Wednesday, August 26, 2015

“Hunky Turkey,” Ethnic pride, and Choice  (August 2015)

I first heard of “hunky turkey” about 20 years ago when colleagues told me about the long-established Hungarian neighborhood of Birmingham in east Toledo. Although the demographics were shifting and individuals with Hungarian heritage were moving away, churches and some shops remained as the cornerstone of the once thriving community that dated to the 1890s. “Hunky turkey” was a popular dish—bread topped with bacon drippings, chopped onion, sweet peppers, and tomato—but the name was considered derogatory, with references to poverty as well as to their outsider status as immigrants.
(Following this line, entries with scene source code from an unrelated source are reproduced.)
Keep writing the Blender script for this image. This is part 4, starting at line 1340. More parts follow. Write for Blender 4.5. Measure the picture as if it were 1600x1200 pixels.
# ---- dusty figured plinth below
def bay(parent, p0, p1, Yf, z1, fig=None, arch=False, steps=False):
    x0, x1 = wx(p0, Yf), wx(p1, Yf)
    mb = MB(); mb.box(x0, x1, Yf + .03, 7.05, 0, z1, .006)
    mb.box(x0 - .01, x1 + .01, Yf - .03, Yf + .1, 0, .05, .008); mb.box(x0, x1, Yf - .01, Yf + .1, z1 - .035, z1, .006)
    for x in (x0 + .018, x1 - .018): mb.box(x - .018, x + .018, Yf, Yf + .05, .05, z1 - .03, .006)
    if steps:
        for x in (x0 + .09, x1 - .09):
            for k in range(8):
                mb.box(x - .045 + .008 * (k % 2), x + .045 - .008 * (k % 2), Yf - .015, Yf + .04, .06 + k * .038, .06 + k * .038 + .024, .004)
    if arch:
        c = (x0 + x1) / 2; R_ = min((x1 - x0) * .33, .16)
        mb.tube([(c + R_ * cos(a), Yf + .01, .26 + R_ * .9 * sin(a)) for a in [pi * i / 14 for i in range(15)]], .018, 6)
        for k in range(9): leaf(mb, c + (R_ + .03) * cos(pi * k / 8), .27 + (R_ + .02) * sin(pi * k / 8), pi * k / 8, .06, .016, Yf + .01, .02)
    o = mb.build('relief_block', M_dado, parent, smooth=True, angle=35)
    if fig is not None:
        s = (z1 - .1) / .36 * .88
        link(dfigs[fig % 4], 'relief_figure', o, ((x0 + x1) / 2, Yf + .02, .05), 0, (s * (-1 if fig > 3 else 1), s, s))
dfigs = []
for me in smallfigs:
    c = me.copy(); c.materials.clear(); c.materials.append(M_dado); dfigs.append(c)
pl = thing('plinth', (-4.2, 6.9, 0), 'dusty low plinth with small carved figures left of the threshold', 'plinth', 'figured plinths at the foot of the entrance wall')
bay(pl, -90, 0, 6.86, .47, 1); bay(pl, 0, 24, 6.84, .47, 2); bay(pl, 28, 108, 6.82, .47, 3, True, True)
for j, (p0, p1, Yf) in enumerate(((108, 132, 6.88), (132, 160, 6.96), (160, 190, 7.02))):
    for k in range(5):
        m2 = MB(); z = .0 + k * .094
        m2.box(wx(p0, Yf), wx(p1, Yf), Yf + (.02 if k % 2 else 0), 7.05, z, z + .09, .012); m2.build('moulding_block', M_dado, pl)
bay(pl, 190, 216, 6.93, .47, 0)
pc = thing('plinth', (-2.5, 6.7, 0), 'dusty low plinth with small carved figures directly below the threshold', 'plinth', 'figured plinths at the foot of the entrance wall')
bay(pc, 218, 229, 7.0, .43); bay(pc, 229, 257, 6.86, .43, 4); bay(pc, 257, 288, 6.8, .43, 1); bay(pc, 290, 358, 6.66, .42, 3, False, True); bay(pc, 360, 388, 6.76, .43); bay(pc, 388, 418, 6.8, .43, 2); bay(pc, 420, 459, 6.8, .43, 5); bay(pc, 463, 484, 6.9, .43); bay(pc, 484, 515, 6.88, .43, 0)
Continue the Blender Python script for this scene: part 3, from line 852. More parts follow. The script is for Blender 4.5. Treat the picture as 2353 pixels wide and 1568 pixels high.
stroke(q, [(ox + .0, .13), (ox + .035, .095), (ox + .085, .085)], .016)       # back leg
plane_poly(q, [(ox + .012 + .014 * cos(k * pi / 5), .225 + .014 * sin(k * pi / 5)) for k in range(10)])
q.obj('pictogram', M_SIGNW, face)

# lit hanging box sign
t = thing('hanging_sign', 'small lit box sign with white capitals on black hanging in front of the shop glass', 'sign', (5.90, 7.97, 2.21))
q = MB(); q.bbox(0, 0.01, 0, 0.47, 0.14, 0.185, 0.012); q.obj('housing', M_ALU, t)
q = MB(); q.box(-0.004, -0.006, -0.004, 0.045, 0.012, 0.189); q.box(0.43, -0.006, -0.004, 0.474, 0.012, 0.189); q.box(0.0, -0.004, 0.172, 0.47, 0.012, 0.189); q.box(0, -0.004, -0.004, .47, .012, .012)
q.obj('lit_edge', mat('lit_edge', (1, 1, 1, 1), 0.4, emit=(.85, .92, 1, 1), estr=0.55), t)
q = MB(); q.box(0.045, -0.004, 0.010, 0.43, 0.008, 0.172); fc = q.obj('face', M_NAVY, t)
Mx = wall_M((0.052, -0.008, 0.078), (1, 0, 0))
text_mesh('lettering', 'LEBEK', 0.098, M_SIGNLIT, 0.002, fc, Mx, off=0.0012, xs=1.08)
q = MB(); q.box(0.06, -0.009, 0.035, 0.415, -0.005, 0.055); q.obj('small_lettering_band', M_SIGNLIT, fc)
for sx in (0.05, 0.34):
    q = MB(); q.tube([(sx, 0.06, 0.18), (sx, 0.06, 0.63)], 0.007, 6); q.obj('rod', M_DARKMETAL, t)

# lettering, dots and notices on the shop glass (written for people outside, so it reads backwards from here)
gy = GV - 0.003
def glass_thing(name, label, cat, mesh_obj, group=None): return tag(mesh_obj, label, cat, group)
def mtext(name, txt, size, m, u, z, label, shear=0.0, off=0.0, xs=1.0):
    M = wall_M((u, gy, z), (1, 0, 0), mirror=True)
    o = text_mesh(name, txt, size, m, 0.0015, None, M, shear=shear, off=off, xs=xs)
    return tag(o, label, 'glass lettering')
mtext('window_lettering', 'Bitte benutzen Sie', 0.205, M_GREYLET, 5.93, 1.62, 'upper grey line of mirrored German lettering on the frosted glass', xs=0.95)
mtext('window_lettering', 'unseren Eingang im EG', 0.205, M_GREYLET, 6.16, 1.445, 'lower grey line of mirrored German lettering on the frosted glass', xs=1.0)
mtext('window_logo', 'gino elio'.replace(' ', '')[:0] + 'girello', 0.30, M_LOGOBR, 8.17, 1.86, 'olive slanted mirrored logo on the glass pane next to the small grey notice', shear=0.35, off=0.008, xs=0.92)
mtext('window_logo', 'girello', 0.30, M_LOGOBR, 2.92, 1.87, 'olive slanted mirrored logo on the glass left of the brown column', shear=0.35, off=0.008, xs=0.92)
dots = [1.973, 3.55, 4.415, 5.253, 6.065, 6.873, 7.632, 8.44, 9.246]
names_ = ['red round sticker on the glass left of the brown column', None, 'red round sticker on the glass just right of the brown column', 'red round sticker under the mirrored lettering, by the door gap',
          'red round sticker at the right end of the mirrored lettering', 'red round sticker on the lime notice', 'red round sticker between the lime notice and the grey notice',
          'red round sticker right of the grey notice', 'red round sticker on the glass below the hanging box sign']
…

In 2015, however, the name and the dish were being featured at the Toledo Hungarian festival. Two church groups, one Lutheran and the other Catholic, offered a slice for $3.00, and the former prepared them outside where customers could watch as the bacon (fat back, more accurately) was deep fried and the bread toasted. It smelled wonderful, and I succumbed. Salt, pepper, and paprika were offered as spices, and the grease was part of the overall aesthetic. It was tasty, and other eaters definitely seemed to enjoy it. They also obviously enjoyed the chicken paprikash, cabbage rolls, noodles and cabbages and pastries that were offered by the Hungarian groups. Other vendors sold standard festival fare—fried potatoes, sausages, ice cream, even eggrolls.


The negative associations of the name no longer seem to be attached to hunky turkey. The customers who recognized it seemed to have positive memories, and a vendor even offered an updated version—the Hunky turkey dog! Perhaps most of the people are far enough removed from the days of discrimination and hardship. Or perhaps the idea that it is heritage makes the difference. After all, heritage to most people refers to the past. Individuals in the present can look back on that past with fondness and respect if they want to, but it no longer controls who they are and what opportunities they have—or what they can and cannot eat. Like other ethnicities, being Hungarian means having certain dishes in one’s repertoire of culinary possibilities, particularly at festive occasions. It doesn’t limit them, however, to just those foods. The fact that the dish is now a choice means that they can re-appropriate it, give it new meanings, and celebrate it—just as Mario Montano described Mexican Americans in Texas doing with some of their quintessential foods (menudo, fajitas). The idea of it being a choice, however, I think is crucial. Otherwise, it still speaks of limitations and restraints and being defined by one’s past. (And, given current tastes in food, it probably doesn’t hurt that the dish features bacon!)